My ideas for change
Having taught at government and private schools I echo the frustration of native English teachers when it comes to Thais being poor in English. I had been queried by the Ministry of Education once as to remedies. I made these recommendations:
1) Lead from the top to the bottom. This means enforce the laws and rules from the national to the provincial and school levels.
a) Cease the 'No student fails" philosophy and make it plain to the parents and students it is by their individual efforts where they will pass or fail in class.
b) Get the parents involved in the education through regular parent-teacher meetings. These meetings should be where the parents are shown the students performance in the records of grades in class performance and participation.
c) Use the Thais desire to play games to learning experiences.
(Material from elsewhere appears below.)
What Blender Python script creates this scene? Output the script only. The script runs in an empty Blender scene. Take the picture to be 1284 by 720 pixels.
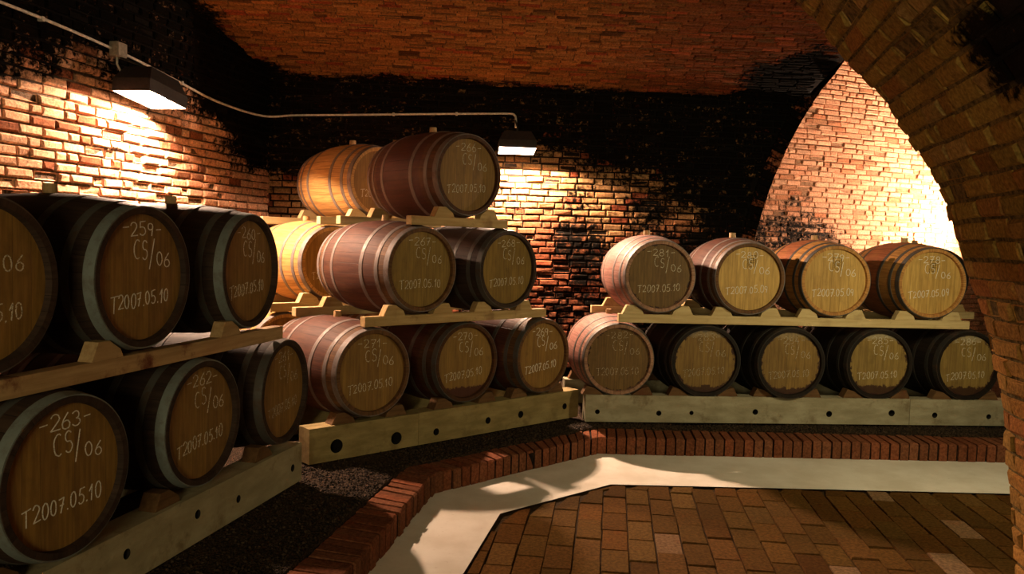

Incentivise the participation of the students and keep records
2) The funding from the national office should not be dog robbed to the pockets of the school administrators. Truly designate separate funding for teacher, school administration, and classroom supplies salaries.
a) Pay the teachers for demonstrated and recorded performance. Scale the pay to training, years experience and performance.
b) prosecute the administrators at provincial and school levels who pocket the 'extra' funds designated for teacher salaries
3) Drop the 'save face' attitude in lessons. Effectively teach when asked a question listen, understand the question and answer the question. Do not just say 'yes' . Saving 'face' by telling the questioner any answer without understanding the question is not acceptable to a NES. This is going to be a battle of Thai culture and asian custom with NES culture and custom. It will force a different frame of mind thinking process.
4) Go on a sincere and honest teacher search recruitment outside of Thailand with emphasis on finding master teachers who could take sabbaticals to teach in Thailand for 1-3 yrs.
Make the criteria for selection be degrees in science, mathematics and humanities from Canada, America, England, Australia, New Zealand and the Philippines. Then when hired place them with schools and teachers in the schools, province offices and national office who really speak English to work as a team to produce curriculum at the appropriate level.
Push the curriculum from the schools up the chain of command. Supply them with housing appropriate to the standards the teacher left.
5) Most important, communicate without intimidation. Lead with honesty by example from the top. Nothing will get or gain support and cooperation for these policy and cultural changes than honest sincere leadership from the top of the chain of command down through the provinces to the schools and classroom.